Write out the whole listing word for word.

# Provided material start

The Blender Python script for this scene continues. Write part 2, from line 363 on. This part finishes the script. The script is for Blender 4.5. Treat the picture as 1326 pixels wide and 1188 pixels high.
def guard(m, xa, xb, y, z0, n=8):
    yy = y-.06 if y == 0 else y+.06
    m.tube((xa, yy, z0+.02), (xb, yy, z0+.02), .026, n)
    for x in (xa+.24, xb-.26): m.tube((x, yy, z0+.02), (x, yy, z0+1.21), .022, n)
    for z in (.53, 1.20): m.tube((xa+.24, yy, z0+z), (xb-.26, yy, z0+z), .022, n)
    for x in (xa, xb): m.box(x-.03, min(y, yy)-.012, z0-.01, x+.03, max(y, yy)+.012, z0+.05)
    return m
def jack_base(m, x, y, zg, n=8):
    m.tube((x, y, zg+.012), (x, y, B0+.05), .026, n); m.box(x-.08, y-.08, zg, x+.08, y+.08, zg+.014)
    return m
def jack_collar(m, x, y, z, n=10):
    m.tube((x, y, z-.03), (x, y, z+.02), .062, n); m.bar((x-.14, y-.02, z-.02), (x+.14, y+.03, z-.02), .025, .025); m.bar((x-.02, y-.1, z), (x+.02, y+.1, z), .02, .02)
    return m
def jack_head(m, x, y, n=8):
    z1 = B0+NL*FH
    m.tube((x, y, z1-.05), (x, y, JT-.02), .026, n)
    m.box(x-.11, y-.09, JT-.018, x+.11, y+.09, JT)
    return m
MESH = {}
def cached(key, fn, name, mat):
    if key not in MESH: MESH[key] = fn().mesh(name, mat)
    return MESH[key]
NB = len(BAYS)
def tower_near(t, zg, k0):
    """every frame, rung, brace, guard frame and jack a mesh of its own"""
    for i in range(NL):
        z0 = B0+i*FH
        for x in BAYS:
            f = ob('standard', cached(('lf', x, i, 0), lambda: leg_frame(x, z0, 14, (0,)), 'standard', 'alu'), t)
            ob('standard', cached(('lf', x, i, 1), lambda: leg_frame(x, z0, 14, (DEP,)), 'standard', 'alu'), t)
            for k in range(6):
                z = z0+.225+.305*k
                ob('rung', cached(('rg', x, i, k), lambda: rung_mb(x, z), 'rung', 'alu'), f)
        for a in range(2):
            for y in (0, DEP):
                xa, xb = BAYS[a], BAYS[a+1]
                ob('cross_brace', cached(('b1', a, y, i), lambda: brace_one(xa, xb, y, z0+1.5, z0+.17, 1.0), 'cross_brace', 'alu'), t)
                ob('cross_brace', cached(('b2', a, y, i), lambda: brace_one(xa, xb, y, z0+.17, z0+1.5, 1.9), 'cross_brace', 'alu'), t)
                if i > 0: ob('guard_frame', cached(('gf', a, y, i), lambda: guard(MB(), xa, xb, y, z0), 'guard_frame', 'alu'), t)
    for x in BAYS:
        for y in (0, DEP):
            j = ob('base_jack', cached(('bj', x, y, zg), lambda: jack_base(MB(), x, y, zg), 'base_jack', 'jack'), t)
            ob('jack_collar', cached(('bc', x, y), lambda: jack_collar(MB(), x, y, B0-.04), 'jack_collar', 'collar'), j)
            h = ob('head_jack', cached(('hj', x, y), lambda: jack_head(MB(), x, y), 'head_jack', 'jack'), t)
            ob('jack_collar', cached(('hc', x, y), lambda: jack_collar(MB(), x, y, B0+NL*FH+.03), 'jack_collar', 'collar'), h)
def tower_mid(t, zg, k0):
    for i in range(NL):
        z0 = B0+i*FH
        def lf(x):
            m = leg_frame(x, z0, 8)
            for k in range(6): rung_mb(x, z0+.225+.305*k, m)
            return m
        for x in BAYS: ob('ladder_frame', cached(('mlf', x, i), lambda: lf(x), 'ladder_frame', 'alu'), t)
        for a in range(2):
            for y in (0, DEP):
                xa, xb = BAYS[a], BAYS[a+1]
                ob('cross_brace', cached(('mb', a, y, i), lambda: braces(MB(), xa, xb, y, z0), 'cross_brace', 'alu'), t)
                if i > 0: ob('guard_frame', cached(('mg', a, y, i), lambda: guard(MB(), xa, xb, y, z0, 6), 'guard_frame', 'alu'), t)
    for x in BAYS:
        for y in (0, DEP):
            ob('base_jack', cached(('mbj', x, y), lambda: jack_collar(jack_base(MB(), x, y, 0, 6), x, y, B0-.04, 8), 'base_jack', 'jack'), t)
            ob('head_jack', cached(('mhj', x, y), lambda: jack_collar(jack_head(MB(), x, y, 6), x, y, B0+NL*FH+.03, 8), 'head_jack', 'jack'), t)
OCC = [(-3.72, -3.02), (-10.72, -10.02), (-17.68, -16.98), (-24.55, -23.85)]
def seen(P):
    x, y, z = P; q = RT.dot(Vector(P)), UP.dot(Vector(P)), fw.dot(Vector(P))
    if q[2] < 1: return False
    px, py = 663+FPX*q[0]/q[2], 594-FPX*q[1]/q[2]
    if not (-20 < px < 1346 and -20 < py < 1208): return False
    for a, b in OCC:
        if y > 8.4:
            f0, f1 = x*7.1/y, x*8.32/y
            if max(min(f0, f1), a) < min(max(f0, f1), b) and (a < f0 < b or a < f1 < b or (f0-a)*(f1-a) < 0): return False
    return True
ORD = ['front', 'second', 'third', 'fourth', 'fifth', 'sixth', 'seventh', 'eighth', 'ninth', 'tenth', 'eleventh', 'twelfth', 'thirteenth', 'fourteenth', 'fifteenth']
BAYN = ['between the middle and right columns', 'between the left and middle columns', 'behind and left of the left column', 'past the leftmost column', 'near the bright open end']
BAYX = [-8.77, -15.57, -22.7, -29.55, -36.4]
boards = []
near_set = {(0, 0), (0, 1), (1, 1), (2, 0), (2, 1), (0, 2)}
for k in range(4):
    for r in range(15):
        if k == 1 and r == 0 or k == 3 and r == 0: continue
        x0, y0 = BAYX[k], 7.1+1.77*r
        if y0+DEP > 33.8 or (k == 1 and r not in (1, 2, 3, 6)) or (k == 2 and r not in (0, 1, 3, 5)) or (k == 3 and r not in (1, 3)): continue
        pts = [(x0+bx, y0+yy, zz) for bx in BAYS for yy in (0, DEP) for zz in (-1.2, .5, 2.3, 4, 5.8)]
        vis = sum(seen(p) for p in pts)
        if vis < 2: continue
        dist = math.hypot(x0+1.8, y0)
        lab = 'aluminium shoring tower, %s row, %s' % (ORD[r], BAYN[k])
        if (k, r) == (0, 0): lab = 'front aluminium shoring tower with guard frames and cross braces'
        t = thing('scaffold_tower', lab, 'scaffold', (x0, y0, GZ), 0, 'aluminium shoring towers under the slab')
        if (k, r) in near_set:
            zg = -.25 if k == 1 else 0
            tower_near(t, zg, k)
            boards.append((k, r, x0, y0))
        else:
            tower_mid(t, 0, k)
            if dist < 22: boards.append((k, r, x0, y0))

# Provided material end

● **Right answer**:
The Blender Python script for this scene continues. Write part 2, from line 363 on. This part finishes the script. The script is for Blender 4.5. Treat the picture as 1326 pixels wide and 1188 pixels high.
def guard(m, xa, xb, y, z0, n=8):
    yy = y-.06 if y == 0 else y+.06
    m.tube((xa, yy, z0+.02), (xb, yy, z0+.02), .026, n)
    for x in (xa+.24, xb-.26): m.tube((x, yy, z0+.02), (x, yy, z0+1.21), .022, n)
    for z in (.53, 1.20): m.tube((xa+.24, yy, z0+z), (xb-.26, yy, z0+z), .022, n)
    for x in (xa, xb): m.box(x-.03, min(y, yy)-.012, z0-.01, x+.03, max(y, yy)+.012, z0+.05)
    return m
def jack_base(m, x, y, zg, n=8):
    m.tube((x, y, zg+.012), (x, y, B0+.05), .026, n); m.box(x-.08, y-.08, zg, x+.08, y+.08, zg+.014)
    return m
def jack_collar(m, x, y, z, n=10):
    m.tube((x, y, z-.03), (x, y, z+.02), .062, n); m.bar((x-.14, y-.02, z-.02), (x+.14, y+.03, z-.02), .025, .025); m.bar((x-.02, y-.1, z), (x+.02, y+.1, z), .02, .02)
    return m
def jack_head(m, x, y, n=8):
    z1 = B0+NL*FH
    m.tube((x, y, z1-.05), (x, y, JT-.02), .026, n)
    m.box(x-.11, y-.09, JT-.018, x+.11, y+.09, JT)
    return m
MESH = {}
def cached(key, fn, name, mat):
    if key not in MESH: MESH[key] = fn().mesh(name, mat)
    return MESH[key]
NB = len(BAYS)
def tower_near(t, zg, k0):
    """every frame, rung, brace, guard frame and jack a mesh of its own"""
    for i in range(NL):
        z0 = B0+i*FH
        for x in BAYS:
            f = ob('standard', cached(('lf', x, i, 0), lambda: leg_frame(x, z0, 14, (0,)), 'standard', 'alu'), t)
            ob('standard', cached(('lf', x, i, 1), lambda: leg_frame(x, z0, 14, (DEP,)), 'standard', 'alu'), t)
            for k in range(6):
                z = z0+.225+.305*k
                ob('rung', cached(('rg', x, i, k), lambda: rung_mb(x, z), 'rung', 'alu'), f)
        for a in range(2):
            for y in (0, DEP):
                xa, xb = BAYS[a], BAYS[a+1]
                ob('cross_brace', cached(('b1', a, y, i), lambda: brace_one(xa, xb, y, z0+1.5, z0+.17, 1.0), 'cross_brace', 'alu'), t)
                ob('cross_brace', cached(('b2', a, y, i), lambda: brace_one(xa, xb, y, z0+.17, z0+1.5, 1.9), 'cross_brace', 'alu'), t)
                if i > 0: ob('guard_frame', cached(('gf', a, y, i), lambda: guard(MB(), xa, xb, y, z0), 'guard_frame', 'alu'), t)
    for x in BAYS:
        for y in (0, DEP):
            j = ob('base_jack', cached(('bj', x, y, zg), lambda: jack_base(MB(), x, y, zg), 'base_jack', 'jack'), t)
            ob('jack_collar', cached(('bc', x, y), lambda: jack_collar(MB(), x, y, B0-.04), 'jack_collar', 'collar'), j)
            h = ob('head_jack', cached(('hj', x, y), lambda: jack_head(MB(), x, y), 'head_jack', 'jack'), t)
            ob('jack_collar', cached(('hc', x, y), lambda: jack_collar(MB(), x, y, B0+NL*FH+.03), 'jack_collar', 'collar'), h)
def tower_mid(t, zg, k0):
    for i in range(NL):
        z0 = B0+i*FH
        def lf(x):
            m = leg_frame(x, z0, 8)
            for k in range(6): rung_mb(x, z0+.225+.305*k, m)
            return m
        for x in BAYS: ob('ladder_frame', cached(('mlf', x, i), lambda: lf(x), 'ladder_frame', 'alu'), t)
        for a in range(2):
            for y in (0, DEP):
                xa, xb = BAYS[a], BAYS[a+1]
                ob('cross_brace', cached(('mb', a, y, i), lambda: braces(MB(), xa, xb, y, z0), 'cross_brace', 'alu'), t)
                if i > 0: ob('guard_frame', cached(('mg', a, y, i), lambda: guard(MB(), xa, xb, y, z0, 6), 'guard_frame', 'alu'), t)
    for x in BAYS:
        for y in (0, DEP):
            ob('base_jack', cached(('mbj', x, y), lambda: jack_collar(jack_base(MB(), x, y, 0, 6), x, y, B0-.04, 8), 'base_jack', 'jack'), t)
            ob('head_jack', cached(('mhj', x, y), lambda: jack_collar(jack_head(MB(), x, y, 6), x, y, B0+NL*FH+.03, 8), 'head_jack', 'jack'), t)
OCC = [(-3.72, -3.02), (-10.72, -10.02), (-17.68, -16.98), (-24.55, -23.85)]
def seen(P):
    x, y, z = P; q = RT.dot(Vector(P)), UP.dot(Vector(P)), fw.dot(Vector(P))
    if q[2] < 1: return False
    px, py = 663+FPX*q[0]/q[2], 594-FPX*q[1]/q[2]
    if not (-20 < px < 1346 and -20 < py < 1208): return False
    for a, b in OCC:
        if y > 8.4:
            f0, f1 = x*7.1/y, x*8.32/y
            if max(min(f0, f1), a) < min(max(f0, f1), b) and (a < f0 < b or a < f1 < b or (f0-a)*(f1-a) < 0): return False
    return True
ORD = ['front', 'second', 'third', 'fourth', 'fifth', 'sixth', 'seventh', 'eighth', 'ninth', 'tenth', 'eleventh', 'twelfth', 'thirteenth', 'fourteenth', 'fifteenth']
BAYN = ['between the middle and right columns', 'between the left and middle columns', 'behind and left of the left column', 'past the leftmost column', 'near the bright open end']
BAYX = [-8.77, -15.57, -22.7, -29.55, -36.4]
boards = []
near_set = {(0, 0), (0, 1), (1, 1), (2, 0), (2, 1), (0, 2)}
for k in range(4):
    for r in range(15):
        if k == 1 and r == 0 or k == 3 and r == 0: continue
        x0, y0 = BAYX[k], 7.1+1.77*r
        if y0+DEP > 33.8 or (k == 1 and r not in (1, 2, 3, 6)) or (k == 2 and r not in (0, 1, 3, 5)) or (k == 3 and r not in (1, 3)): continue
        pts = [(x0+bx, y0+yy, zz) for bx in BAYS for yy in (0, DEP) for zz in (-1.2, .5, 2.3, 4, 5.8)]
        vis = sum(seen(p) for p in pts)
        if vis < 2: continue
        dist = math.hypot(x0+1.8, y0)
        lab = 'aluminium shoring tower, %s row, %s' % (ORD[r], BAYN[k])
        if (k, r) == (0, 0): lab = 'front aluminium shoring tower with guard frames and cross braces'
        t = thing('scaffold_tower', lab, 'scaffold', (x0, y0, GZ), 0, 'aluminium shoring towers under the slab')
        if (k, r) in near_set:
            zg = -.25 if k == 1 else 0
            tower_near(t, zg, k)
            boards.append((k, r, x0, y0))
        else:
            tower_mid(t, 0, k)
            if dist < 22: boards.append((k, r, x0, y0))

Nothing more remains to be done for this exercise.